Andy Nash and family had a great time in Israel, and the pictures that accompanied his tour bus editorial are charming. Unfortunately, his interview with Richard Elofer, President of the Adventist church in Israel needs the kind of editorial scrutiny that was afforded my piece. God Wants Israel Back is an interview that is scattered and too informal. Consequently, it looses focus and the title of the interview remains an unsupported assertion.


The “special advertising section” sponsored by Alumni Awards provides four pages of information about the state of Adventist secondary education and a reward strategy designed to improve it.


A Time to Laugh features caricatures and a brief biography of famous personalities; most are Adventists. Their author is anonymous “to avoid any sort of reprisal from the saints lacking humor”. (I too have had the honor of being “caricatured”!)

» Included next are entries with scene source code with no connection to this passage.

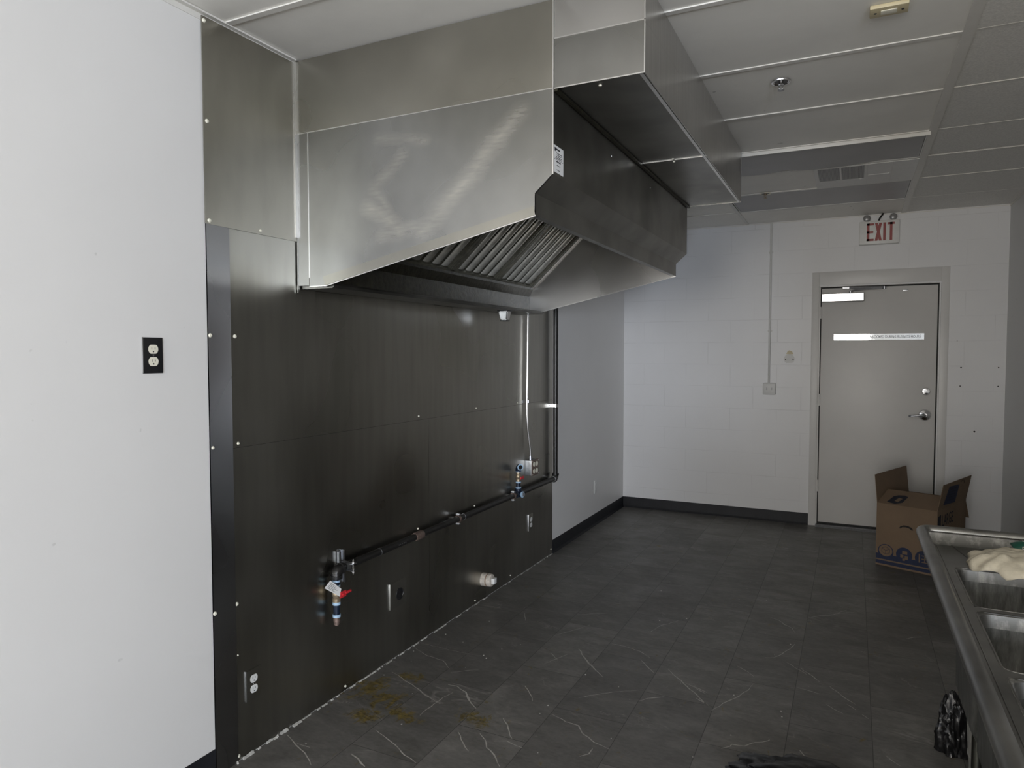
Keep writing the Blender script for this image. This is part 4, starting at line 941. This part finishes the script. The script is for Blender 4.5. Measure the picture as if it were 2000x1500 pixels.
# ------------------------------------------------------------------ moving box
def moving_box():
    th = R(-22.4); c = Vector((2.176, 5.545, 0)); d = Vector((math.cos(th), math.sin(th), 0)); n = Vector((-d.y, d.x, 0))
    W, D, H, t = .385, .60, .445, .004
    root = thing('cardboard_box', 'open brown cardboard moving box with blue print in front of the door', 'box', c + d * W / 2 + n * D / 2)
    def P(u, v, z): return c + d * u + n * v + Vector((0, 0, z))
    def slab(bm, pts, vec, mi=0): prism(bm, pts, vec, mi)
    bm = B_()
    slab(bm, [P(0, 0, .001), P(W, 0, .001), P(W, 0, H), P(0, 0, H)], n * t); slab(bm, [P(0, D, .001), P(W, D, .001), P(W, D, H), P(0, D, H)], -n * t)
    slab(bm, [P(0, t, .001), P(0, D - t, .001), P(0, D - t, H), P(0, t, H)], d * t); slab(bm, [P(W, t, .001), P(W, D - t, .001), P(W, D - t, H), P(W, t, H)], -d * t)
    slab(bm, [P(t, t, .001), P(W - t, t, .001), P(W - t, D - t, .001), P(t, D - t, .001)], Vector((0, 0, t)))
    body = obj('body', bm, 'card', root, flat=True)
    def flap(pts, nrm):
        bm = B_(); slab(bm, pts, nrm * t); return obj('flap', bm, 'card', root, flat=True)
    flap([P(0, 0, H), P(0, D, H), P(-.020, D - .004, H + .195), P(-.020, .003, H + .195)], d)
    rf_u, rf_z = .032, .178
    rf = flap([P(W, 0, H), P(W, D, H), P(W + rf_u, D - .004, H + rf_z), P(W + rf_u, .004, H + rf_z)], -d)
    ff = flap([P(.003, 0, H), P(W - .003, 0, H), P(W - .006, .182, H + .072), P(.006, .182, H + .072)], Vector((0, 0, -1)))
    flap([P(.003, D, H), P(W - .003, D, H), P(W - .0, D + .085, H - .150), P(.004, D + .085, H - .150)], -n)
    # printing on the front face
    e = .0006
    def fq(bm, u0, u1, z0, z1, k=1.): slab(bm, [P(u0, -e * k, z0), P(u1, -e * k, z0), P(u1, -e * k, z1), P(u0, -e * k, z1)], n * e * .8)
    bm = B_(); fq(bm, .001, W - .001, .048, .085); fq(bm, .001, W - .001, .014, .038); obj('printed_band', bm, 'card_blue', body, flat=True)
    for i, uc in enumerate((.066, .186, .306)):
        zc = .105 - .0 * i
        bm = B_(); N = 32
        o = [P(uc + .052 * math.cos(2 * PI * k / N), -e * 1.6, zc + .052 * math.sin(2 * PI * k / N)) for k in range(N)]; slab(bm, o, n * e * .5); dsc = obj('printed_badge', bm, 'card_blue', body, flat=True)
        bm = B_()
        if i == 0:
            o = [P(uc + .044 * math.cos(2 * PI * k / N), -e * 2.2, zc + .006 + .040 * math.sin(2 * PI * k / N)) for k in range(N)]; slab(bm, o, n * e * .4)
        elif i == 1:
            for a, b, q, r_ in ((-.012, .02, .005, .028), (-.024, -.004, -.020, .0), (.004, .024, -.030, -.006), (-.010, .006, -.04, -.024)): fq(bm, uc + a, uc + b, zc + q, zc + r_, 2.2)
        else:
            fq(bm, uc - .028, uc - .020, zc - .03, zc + .03, 2.2); fq(bm, uc - .010, uc + .03, zc + .016, zc + .022, 2.2); fq(bm, uc - .010, uc + .03, zc - .006, zc, 2.2); fq(bm, uc - .010, uc + .03, zc - .028, zc - .022, 2.2); fq(bm, uc + .006, uc + .012, zc - .028, zc + .03, 2.2)
        obj('badge_picture', bm, 'card', dsc, flat=True)
        if i == 0:
            bm = B_()
            for a, b in (((0, -.022), (0, .004)), ((0, .004), (-.026, .016)), ((0, .004), (.026, .016)), ((-.026, .016), (0, .03)), ((.026, .016), (0, .03)), ((-.026, .016), (-.026, -.010)), ((.026, .016), (.026, -.010)), ((-.026, -.010), (0, -.022)), ((.026, -.010), (0, -.022))):
                tube(bm, [P(uc + a[0], -e * 2.6, zc + a[1] + .004), P(uc + b[0], -e * 2.6, zc + b[1] + .004)], .0011, 5)
            obj('badge_line', bm, 'card_blue', dsc, flat=True)
    # hand hole
    bm = B_(); up = [(.150, .288), (.158, .302), (.180, .312), (.205, .312), (.228, .304), (.240, .290), (.232, .284), (.214, .296), (.192, .300), (.170, .297), (.160, .286)]
    slab(bm, [P(u, -e * 1.2, z) for u, z in up], n * e); obj('hand_hole', bm, 'void', body, flat=True)
    # right face: dark block and the size word
    bm = B_(); slab(bm, [P(W + e, .010, .300), P(W + e, .070, .312), P(W + e, .070, .412), P(W + e, .010, .400)], -d * e * .7); obj('printed_mark', bm, 'card_dark', body, flat=True)
    bm = place(text_bm('LARGE', .078, .225), P(W + e, .095, .325), n, (0, 0, 1)); obj('lettering', bm, 'card_dark', body, flat=True)
    # label on the raised flap and the logo patch on the front flap
    def F(v, s, k=1.): return P(W + rf_u * s, v, H + rf_z * s) + d * e * k
    bm = B_(); slab(bm, [F(.09, .16), F(.34, .08), F(.35, .80), F(.135, .86)], d * e * .5); lb = obj('printed_label', bm, 'card_blue', rf, flat=True)
    bm = B_()
    for k in range(5): s = .28 + k * .11; slab(bm, [F(.15, s, 2.), F(.30, s - .03, 2.), F(.30, s + .005, 2.), F(.15, s + .035, 2.)], d * e * .3)
    obj('label_lines', bm, 'card_dark', lb, flat=True)
    bm = B_(); tube(bm, [F(.37, .88, 2), F(.40, .95, 2), F(.43, .92, 2), F(.46, .78, 2)], .0012, 6); obj('pen_mark', bm, 'ink', rf)
    def G(u, s, k=1.): return P(u, .182 * s, H + .072 * s) + Vector((0, -e * .4, e * 1.2)) * k
    bm = B_(); slab(bm, [G(.058, .12), G(.115, .06), G(.155, .20), G(.165, .62), G(.14, .70), G(.10, .66), G(.075, .55)], Vector((0, 0, e * .5))); obj('printed_logo', bm, 'card_dark', ff, flat=True)
    bm = B_(); slab(bm, [G(.10, .25, 2), G(.125, .18, 2), G(.14, .45, 2), G(.115, .5, 2)], Vector((0, 0, e * .4))); obj('logo_gap', bm, 'card', ff, flat=True)

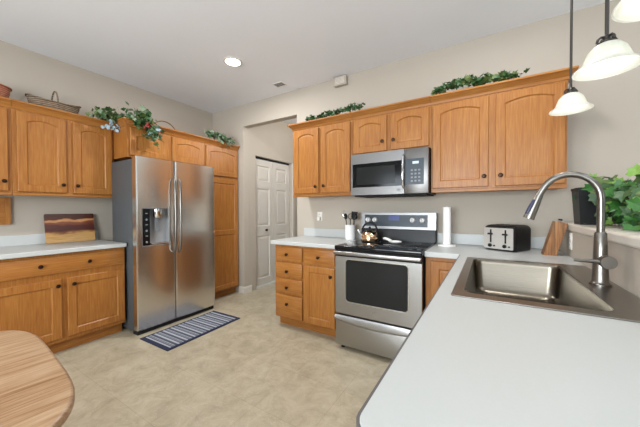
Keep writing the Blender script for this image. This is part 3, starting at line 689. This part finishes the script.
# ------------------------------------------------------------------ table
tb = thing('dining_table', 'oak table with a rounded end in the lower left foreground', 'table', (-1.411, -0.472, 0), -0.084)
pts = []
hw, hl = 0.521, 0.824
for i in range(64):
    a = 2*PI*i/64; ca, sa = math.cos(a), math.sin(a); n_ = 2/4.26
    pts.append((hw*math.copysign(abs(ca)**n_, ca), hl*math.copysign(abs(sa)**(2/7.6), sa)))
o = MB().prism(pts, 0.722, 0.75).build('tabletop', 'table', tb, smooth=30)
mdm = o.modifiers.new('bevel', 'BEVEL'); mdm.width = 0.009; mdm.segments = 3; mdm.limit_method = 'ANGLE'; mdm.angle_limit = math.radians(60)
ap = MB(); ap.prism(rrect(-0.36, -0.64, 0.36, 0.64, 0.03), 0.63, 0.7215, holes=[rrect(-0.338, -0.618, 0.338, 0.618, 0.02)]); ap.build('apron', 'table', tb, smooth=30)
for sx in (-1, 1):
    for sy in (-1, 1):
        MB().lathe([(0.018, 0), (0.026, 0.05), (0.022, 0.1), (0.034, 0.35), (0.026, 0.5), (0.034, 0.56), (0.034, 0.629)], (sx*0.31, sy*0.59, 0)).build('leg', 'table', tb)

# ------------------------------------------------------------------ lamps and added ceiling fills
for i, (x, y) in enumerate(CANS_AND_FILLS):
    l = bpy.data.lights.new('can_fill_glow', 'AREA'); l.shape = 'DISK'; l.size = 0.14; l.energy = CAN_FILL_W[i]; l.color = CAN_FILL_COL
    lo = bpy.data.objects.new('can_fill_glow', l); COL.objects.link(lo)
    if i: lo.location = (x, y, CEIL-0.016); continue        # the rest are added fill lights out of view, no fixtures
    r = thing('recessed_light', 'round glowing recessed light in the white ceiling', 'light', (x, y, CEIL))
    b = MB(); b.lathe([(0.075, -0.001), (0.098, -0.001), (0.094, -0.010), (0.078, -0.012)], cap0=False, cap1=False, n=36); b.build('trim_ring', 'trim', r)
    MB().lathe([(0.077, -0.0015), (0.077, -0.006), (0.06, -0.008)], n=36).build('lens', 'lamp', r)
    lo.parent = r; lo.location = (0, 0, -0.016)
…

The Eye Doctor by Alden Thompson makes the point that “the whole truth is presented more clearly by several than by one. He is aided in this observation by an extensive quote from Ellen White’s Counsels to Parents, Teachers, and Students, pp. 432-433.


The Seven Questions for Mary Whipple, Olympic Gold Medalist coxswain leaves out what for me is the most interesting question for Adventist readers. “How does she navigate traditional Sabbath taboos as an international athlete?”


Adventist Man’s comedic performance is steadily improving. However, he should have ended his answer to the question, “What should we avoid doing on the Sabbath?” with the first two sentences of his answer, “Adventist Man notes that many Christians tend to require lists. Otherwise, they feel listless.” The rest of the answer is preachy.